2008 Sprinter 2500 170 Extended High Top 3.0L CRD
Hein, Are the JBL’s Eralimited57 posted shallow enough?
@Eralimited57 any pictures of your set-up?
I don't have any photos but the JBLs I am referring to fit fine within the doors of my NCV3 with room to spare behind them for 3M sound deadening insulation and dynamat on the door skins
 

eralimited57

2008 Sprinter 2500 170 Extended High Top 3.0L CRD
Hein, Are the JBL’s Eralimited57 posted shallow enough?
@Eralimited57 any pictures of your set-up?
I used Hein's adaptor rings for the JBLs I refer to and everything fit great. Plenty of room behind them for the 3M insulation and dynamat I put behind them in my 2008 NCV3 Sprinter. Streaming Spotify or Pandora and the sound is amazingly good. BTW I used the Alpine amp I refer to in this post as well. No need for a subwoofer. Plenty of bass.
 

smittylube

Active member
When I upgraded I went thru 3 sets of speakers all the way up to Rockford Fosgate's costing nearly $300 thinking that they would for sure sound good. All three sets sounded horrible until i decided to give these a try and WOW!

You wouldn't think that a set of $150 speakers would sound so darn good but they do. I use Spotify or Pandora to play high quality feed. I don't even need a subwoofer, the bass from them is that good.



https://www.bestbuy.com/site/jbl-gx...lene-cones-pair-black/6283670.p?skuId=6283670

These can only be purchased at Best Buy.



The stock speakers are total garbage as most who read this probably know.
Do you think these speakers would be a decent choice without the amp using just the stock head unit?
Also did the tweeters fit in the stock location in the dash?
 

smittylube

Active member
I would also question if the stock speakers are 2 ohms or 4 ohms? I see the JBL that EL57 used are rated at 2.3 ohms. Many past stock systems I've played with were 2-ohm and aftermarket speakers rated at 4-ohm don't always sound that much better. The proper choice is critical. I like the comments on his trial and error. I'm totally willing to try them in our new Revel.
 

smittylube

Active member
Since we recently took delivery of a 2021 Revel, I've been doing my homework, ordered some dynamat, some insulation as well. I plan to dmat the front side and rear doors. I've put some sort of hushmat or dynamat in many previous vehicles to appreciate the product. But the more I think about it and the limited knowledge I have about speaker acoustics these speakers being placed only in the panel it seems pretty hard for me to imagine much base with little to no enclosure. It seems the insulation and such in the panel is more critical than the door itself. As I understand it creating an enclosure out of the panel is very much the key to proper sound in this situation. It makes me think what if you made or put in a tube (slightly larger than the size of the speaker) to contain the speaker and opened a hole in the metal part of the door behind it to acoustically utilize the space the door already has.
 

coss370

Active member
I don't think I have the door speakers, is that standard or an option?
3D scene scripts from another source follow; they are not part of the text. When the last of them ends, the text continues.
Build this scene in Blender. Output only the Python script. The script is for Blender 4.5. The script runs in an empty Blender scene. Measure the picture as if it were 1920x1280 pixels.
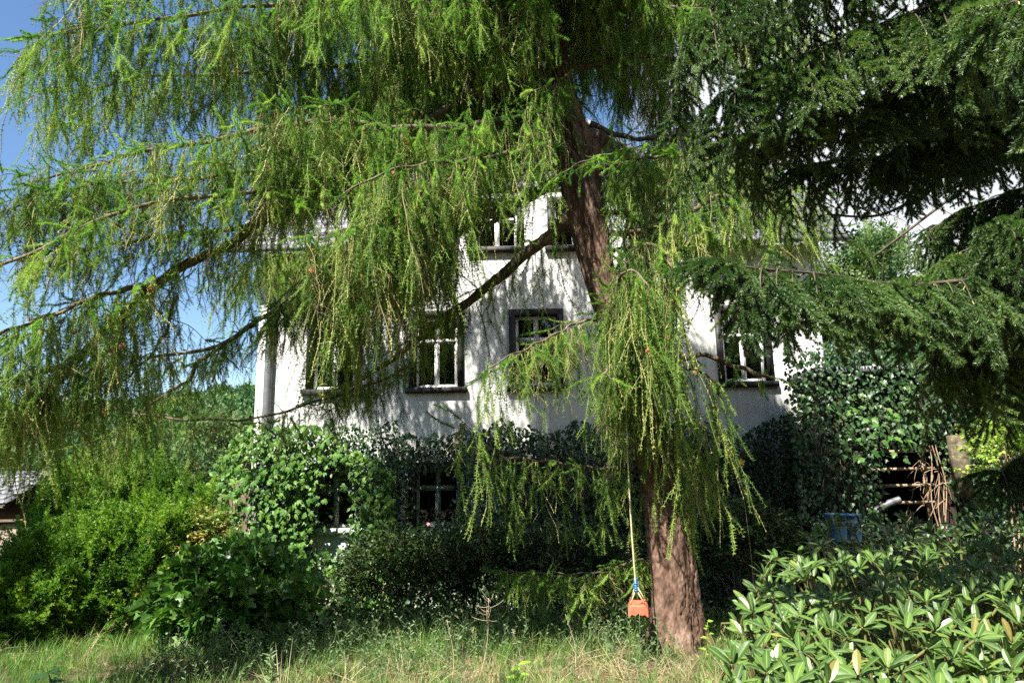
import bpy, math, random
import numpy as np
from mathutils import Matrix, Vector

rng = np.random.default_rng(11)
random.seed(11)
SC = bpy.context.scene
COL = SC.collection
R = math.radians

# ------------------------------------------------------------------ camera
PITCH, ROLL, FPX, EYE = 11.0, -1.1, 1300.0, 1.75
cam = bpy.data.cameras.new('camera')
cam.sensor_width = 36.0
cam.lens = 36.0 * FPX / 1920.0
cam.clip_start = 0.05
cam.clip_end = 3000
camo = bpy.data.objects.new('camera', cam)
COL.objects.link(camo)
CM = Matrix.Rotation(R(90 + PITCH), 4, 'X') @ Matrix.Rotation(R(ROLL), 4, 'Z')
camo.matrix_world = Matrix.Translation((0, 0, EYE)) @ CM
SC.camera = camo
CM3 = np.array(CM.to_3x3())


def at(px, py, Y):
    """world point lying on the line of sight of a photo pixel, Y metres ahead"""
    d = CM3 @ np.array([(px - 960) / FPX, -(py - 640) / FPX, -1.0])
    return np.array([0, 0, EYE]) + d * (Y / d[1])


# ------------------------------------------------------------------ sky, sun, exposure
SUN_EL, SUN_AZ = 56.0, 32.0        # azimuth: degrees to the left of straight behind the camera
SC.view_settings.view_transform = 'Standard'
SC.view_settings.look = 'None'
SC.view_settings.gamma = 1.0
SC.view_settings.use_curve_mapping = False
SC.view_settings.exposure = 1.75
sun_dir = Vector((-math.sin(R(SUN_AZ)) * math.cos(R(SUN_EL)), -math.cos(R(SUN_AZ)) * math.cos(R(SUN_EL)), math.sin(R(SUN_EL))))
sl = bpy.data.lights.new('sun', 'SUN')
sl.energy = 5.0
sl.angle = R(0.53)
sl.color = (1.0, 0.95, 0.86)
so = bpy.data.objects.new('sun', sl)
so.rotation_euler = sun_dir.to_track_quat('Z', 'Y').to_euler()
so.location = sun_dir * 60
COL.objects.link(so)
W = bpy.data.worlds.new('World')
SC.world = W
W.use_nodes = True
nt = W.node_tree
nt.nodes.clear()
N = nt.nodes.new
L = nt.links.new
wo = N('ShaderNodeOutputWorld')
bg = N('ShaderNodeBackground')
bg.inputs['Strength'].default_value = 0.062
sky = N('ShaderNodeTexSky')
sky.sky_type = 'NISHITA'
sky.sun_disc = False
sky.sun_elevation = R(SUN_EL)
# sky rotation: 0 puts the sun at +Y, turning clockwise seen from above
sky.sun_rotation = math.atan2(sun_dir.x, sun_dir.y)
sky.air_density = 1.0
sky.dust_density = 0.0
sky.ozone_density = 1.4
tc = N('ShaderNodeTexCoord')
no = N('ShaderNodeTexNoise')
no.inputs['Scale'].default_value = 2.2
no.inputs['Detail'].default_value = 8
no.inputs['Roughness'].default_value = 0.62
L(tc.outputs['Generated'], no.inputs['Vector'])
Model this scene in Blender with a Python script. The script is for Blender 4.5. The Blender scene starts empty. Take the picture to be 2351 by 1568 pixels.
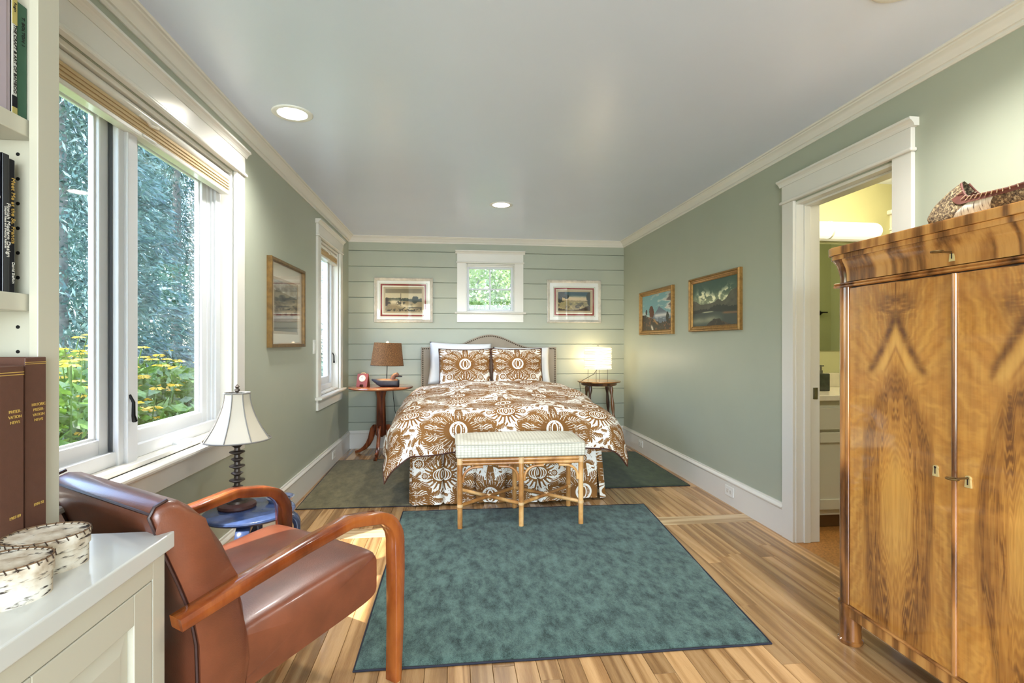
import bpy, bmesh, math, random
import numpy as np
from mathutils import Vector, Matrix
random.seed(7); rng = np.random.RandomState(11)
PI = math.pi; R = math.radians
sc = bpy.context.scene; COL = sc.collection

# ------------------------------------------------------------------ camera
FPX, IMW, IMH = 1180.0, 2351, 1568
TH = math.atan(135.5/FPX); EYE = 1.213
cam = bpy.data.cameras.new('camera'); cam_o = bpy.data.objects.new('camera', cam); COL.objects.link(cam_o)
cam.sensor_fit = 'HORIZONTAL'; cam.sensor_width = 36.0; cam.lens = 36.0*FPX/IMW
cam.shift_y = 3.0/IMW; cam.clip_start = 0.05; cam.clip_end = 200
cam_o.location = (0, 0, EYE); cam_o.rotation_euler = (PI/2, 0, -TH); sc.camera = cam_o
# ------------------------------------------------------------------ world, sun, exposure
sc.view_settings.view_transform = 'Standard'; sc.view_settings.look = 'None'
sc.view_settings.gamma = 1.0; sc.view_settings.use_curve_mapping = False
sc.view_settings.exposure = 0.82
sc.cycles.use_denoising = True; sc.cycles.max_bounces = 10; sc.cycles.diffuse_bounces = 6
sc.cycles.glossy_bounces = 4; sc.cycles.transparent_max_bounces = 16; sc.cycles.sample_clamp_indirect = 6.0
sc.cycles.caustics_reflective = True; sc.cycles.blur_glossy = 1.0; sc.cycles.caustics_refractive = False
w = bpy.data.worlds.new('world'); sc.world = w; w.use_nodes = True
wn = w.node_tree.nodes; wl = w.node_tree.links
bg = wn['Background']; sky = wn.new('ShaderNodeTexSky'); sky.sky_type = 'NISHITA'
sky.sun_disc = False; sky.sun_elevation = R(62); sky.sun_rotation = R(225); sky.altitude = 200
wl.new(sky.outputs['Color'], bg.inputs['Color']); bg.inputs['Strength'].default_value = 1.1
sun = bpy.data.lights.new('sun', 'SUN'); sun.energy = 8.0; sun.angle = R(0.6); sun.color = (1.0, 0.96, 0.90)
sun_o = bpy.data.objects.new('sun', sun); COL.objects.link(sun_o); sun_o.location = (-6, -6, 14)
sun_o.rotation_euler = Vector((1.0, 0.80, -2.2)).to_track_quat('-Z', 'Y').to_euler()
def area_light(name, loc, target, sx, sy, power, col):
    l = bpy.data.lights.new(name, 'AREA'); l.shape = 'RECTANGLE'; l.size = sx; l.size_y = sy; l.energy = power; l.color = col
    o = bpy.data.objects.new(name, l); COL.objects.link(o); o.location = loc
    o.rotation_euler = (Vector(target)-Vector(loc)).to_track_quat('-Z', 'Y').to_euler(); return o
# added fill light, set in an invented opening in the wall behind the camera
area_light('rear_fill_light', (0.45, -3.17, 1.35), (0.45, 4.0, 1.35), 2.6, 2.0, 120, (0.80, 0.90, 1.0))

# ------------------------------------------------------------------ helpers
def lin(c):
    c = [x/255.0 for x in c[:3]]
    return tuple([x/12.92 if x <= .04045 else ((x+.055)/1.055)**2.4 for x in c])+(1.0,)
BASE = {}
class MB:
    def __init__(s): s.bm = bmesh.new(); s.uv = None
    def uvl(s):
        if s.uv is None: s.uv = s.bm.loops.layers.uv.new('UVMap')
        return s.uv
    def box(s, x0, x1, y0, y1, z0, z1, bev=0.0, seg=2):
        m = Matrix.Translation(((x0+x1)/2, (y0+y1)/2, (z0+z1)/2)) @ Matrix.Diagonal((abs(x1-x0), abs(y1-y0), abs(z1-z0), 1))
        r = bmesh.ops.create_cube(s.bm, size=1.0, matrix=m)
        if bev > 0:
            es = list({e for v in r['verts'] for e in v.link_edges})
            bmesh.ops.bevel(s.bm, geom=es, offset=bev, segments=seg, profile=.5, affect='EDGES')
        return s
    def poly(s, pts): return s.bm.faces.new([s.bm.verts.new(p) for p in pts])
    def quad_uv(s, pts, uvs=((0,0),(1,0),(1,1),(0,1))):
        f = s.poly(pts); L = s.uvl()
        for l, u in zip(f.loops, uvs): l[L].uv = u
        return s
    def prism(s, prof, fn, t0, t1, bev=0.0):
        """closed outline prof[(a,b)] swept from t0 to t1; fn(a,b,t) gives a point"""
        A = [s.bm.verts.new(fn(a, b, t0)) for a, b in prof]; B = [s.bm.verts.new(fn(a, b, t1)) for a, b in prof]
        n = len(prof); fs = []
        for i in range(n): fs.append(s.bm.faces.new((A[i], A[(i+1) % n], B[(i+1) % n], B[i])))
        fs.append(s.bm.faces.new(A[::-1])); fs.append(s.bm.faces.new(B))
        if bev > 0:
            es = [e for e in {e for f in fs[-2:] for e in f.edges}]
            bmesh.ops.bevel(s.bm, geom=es, offset=bev, segments=3, profile=.5, affect='EDGES')
        return s
    def lathe(s, prof, c=(0,0,0), seg=24, rot=None, ex=1.0, ey=1.0):
        """prof [(r,z)] about the z axis through c"""
        M = Matrix.Translation(c) @ (rot if rot is not None else Matrix.Identity(4)); rings = []
        for r, z in prof:
            if r < 1e-5: rings.append([s.bm.verts.new(M @ Vector((0, 0, z)))])
            else: rings.append([s.bm.verts.new(M @ Vector((r*ex*math.cos(2*PI*i/seg), r*ey*math.sin(2*PI*i/seg), z))) for i in range(seg)])
        for a, b in zip(rings[:-1], rings[1:]):
            for i in range(seg):
                j = (i+1) % seg
                if len(a) == 1 and len(b) == 1: continue
                if len(a) == 1: s.bm.faces.new((a[0], b[j], b[i]))
                elif len(b) == 1: s.bm.faces.new((a[i], a[j], b[0]))
                else: s.bm.faces.new((a[i], a[j], b[j], b[i]))
        return s
    def tube(s, pts, rad, seg=8, closed=False):
        pts = [Vector(p) for p in pts]; n = len(pts); rings = []
        if not hasattr(rad, '__len__'): rad = [rad]*n
        up = None
        for i, p in enumerate(pts):
            a = pts[(i-1) % n] if (i or closed) else p; b = pts[(i+1) % n] if (i < n-1 or closed) else p
            t = (b-a).normalized()
            if up is None or abs(up.dot(t)) > .98: up = Vector((0,0,1)) if abs(t.z) < .9 else Vector((1,0,0))
            x = t.cross(up).normalized(); up = x.cross(t).normalized()
            rings.append([s.bm.verts.new(p + (x*math.cos(2*PI*k/seg)+up*math.sin(2*PI*k/seg))*rad[i]) for k in range(seg)])
        m = n if closed else n-1
        for i in range(m):
            a, b = rings[i], rings[(i+1) % n]
            for k in range(seg):
                l = (k+1) % seg; s.bm.faces.new((a[k], a[l], b[l], b[k]))
        if not closed: s.bm.faces.new(rings[0][::-1]); s.bm.faces.new(rings[-1])
        return s
    def strip(s, path, ax, wd, th):
        """rectangular bar swept along path; ax = fixed sideways axis; wd sideways width, th thickness per point"""
        path = [Vector(p) for p in path]; ax = Vector(ax); n = len(path); rings = []
        if not hasattr(wd, '__len__'): wd = [wd]*n
        if not hasattr(th, '__len__'): th = [th]*n
        for i, p in enumerate(path):
            t = (path[min(i+1, n-1)]-path[max(i-1, 0)]).normalized(); nn = ax.cross(t).normalized()
            w2, t2 = wd[i]/2, th[i]/2; c = min(w2, t2)*.16
            o = [(-w2+c, -t2), (w2-c, -t2), (w2, -t2+c), (w2, t2-c), (w2-c, t2), (-w2+c, t2), (-w2, t2-c), (-w2, -t2+c)]
            rings.append([s.bm.verts.new(p+ax*a+nn*b) for a, b in o])
        for a, b in zip(rings[:-1], rings[1:]):
            for k in range(8): s.bm.faces.new((a[k], a[(k+1) % 8], b[(k+1) % 8], b[k]))
        s.bm.faces.new(rings[0][::-1]); s.bm.faces.new(rings[-1]); return s
    def grid(s, fn, nu, nv, uvf=None, closed_u=False):
        g = [[s.bm.verts.new(fn(i/nu, j/nv)) for j in range(nv+1)] for i in range(nu if closed_u else nu+1)]
        L = s.uvl() if uvf else None
        for i in range(nu):
            for j in range(nv):
                i2 = (i+1) % len(g); f = s.bm.faces.new((g[i][j], g[i2][j], g[i2][j+1], g[i][j+1]))
                if L:
                    for l, (a, b) in zip(f.loops, ((i, j), (i+1, j), (i+1, j+1), (i, j+1))): l[L].uv = uvf(a/nu, b/nv)
        return s
    def build(s, name, mat, parent=None, smooth=False, angle=40, kind=None):
        bmesh.ops.recalc_face_normals(s.bm, faces=s.bm.faces)
        me = bpy.data.meshes.new(name)
        base = Vector((0, 0, 0))
        if parent is not None: base = BASE.get(parent.name, base)
        else:
            vs = [v.co for v in s.bm.verts]
            base = Vector(((min(v.x for v in vs)+max(v.x for v in vs))/2, (min(v.y for v in vs)+max(v.y for v in vs))/2, min(v.z for v in vs)))
        for v in s.bm.verts: v.co -= base
        s.bm.to_mesh(me); s.bm.free()
        if smooth:
            me.polygons.foreach_set('use_smooth', [True]*len(me.polygons))
            if angle: me.set_sharp_from_angle(angle=R(angle))
        for m in (mat if isinstance(mat, (list, tuple)) else [mat]): me.materials.append(m)
        o = bpy.data.objects.new(name, me); COL.objects.link(o)
        if parent is not None: o.parent = parent
        else: o.location = base
        BASE[o.name] = base
        if kind: o['kind'] = kind
        return o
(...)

OP, do you mind showing how the center speaker is removed? Do we just get a pry tool and pop it up from the seat's side? Straight up?

Thx
 

Eric B

Well-known member
@smittylube insulation in the doors is going to be tricky because you don't want to get in the way of the power window tracks
insulation helped to lessen road noise coming in through the doors
dynamite/hushmat/noico helped to deaden vibrations in the doors from the speaker

@coss370 search tool is your friend - has been discussed at length - yes pry with a trim tool to remove mesh, pull up on speaker to free it, remove black connector, not white connector - you can't hear your door speakers because your center is overpowering them ... again, has been discussed extensively
 

smittylube

Active member
I used a credit card to pry up on the center speaker grill. easy and fast. Less time than trying to find my trim tool.

I'll post some pictures of the doors and panel when I get it sorted out.
 

smittylube

Active member
@smittylube insulation in the doors is going to be tricky because you don't want to get in the way of the power window tracks
Eric, I wasn't planning on insulation in the door but between the door panel and door. hushmat/ dynomat on/in the door. The normal procedure I've done on many of my cars in the past.